The ongoing crisis in the Strait of Hormuz is disrupting global jet fuel supplies, threatening summer travel plans and driving up airfares. Airlines have already canceled over 13,000 flights, affecting more than two million seats, particularly on key international routes. The UK, which imports over 60% of its jet fuel, is especially vulnerable, with supplies increasingly reliant on the US, further increasing costs. Meanwhile, US gas prices have fluctuated, dropping to $4.49 per gallon after reaching a 2026 high of $4.564, influenced by tensions in the Middle East.
Immediate Impact on Aviation
The blockade in the Strait of Hormuz has already led to fuel shortages, forcing airlines to cut flights and consolidate routes. Even if shipping resumes, replenishing fuel supplies could take months, prolonging the crisis. Airlines are struggling to absorb rising costs, with fares expected to rise despite some price cuts to retain customers.

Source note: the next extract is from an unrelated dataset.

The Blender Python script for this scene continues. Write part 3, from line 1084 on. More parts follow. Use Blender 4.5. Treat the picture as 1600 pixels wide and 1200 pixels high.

Economic and Geopolitical Factors
The conflict in Iran has driven US gas prices up by 40 cents in the last month, with projections suggesting further increases. The war has disrupted global fuel markets, creating volatility in both aviation and consumer fuel prices. The UK’s reliance on Middle Eastern supplies exacerbates its vulnerability, while the US faces rising costs due to increased competition for alternative fuel sources.
Long-Term Implications
If the conflict persists, the aviation industry could face its most severe crisis in decades. Airlines may continue to reduce flights, consolidate routes, and pass on costs to consumers. The situation highlights the fragility of global fuel supply chains and the potential for geopolitical tensions to disrupt everyday travel and commerce.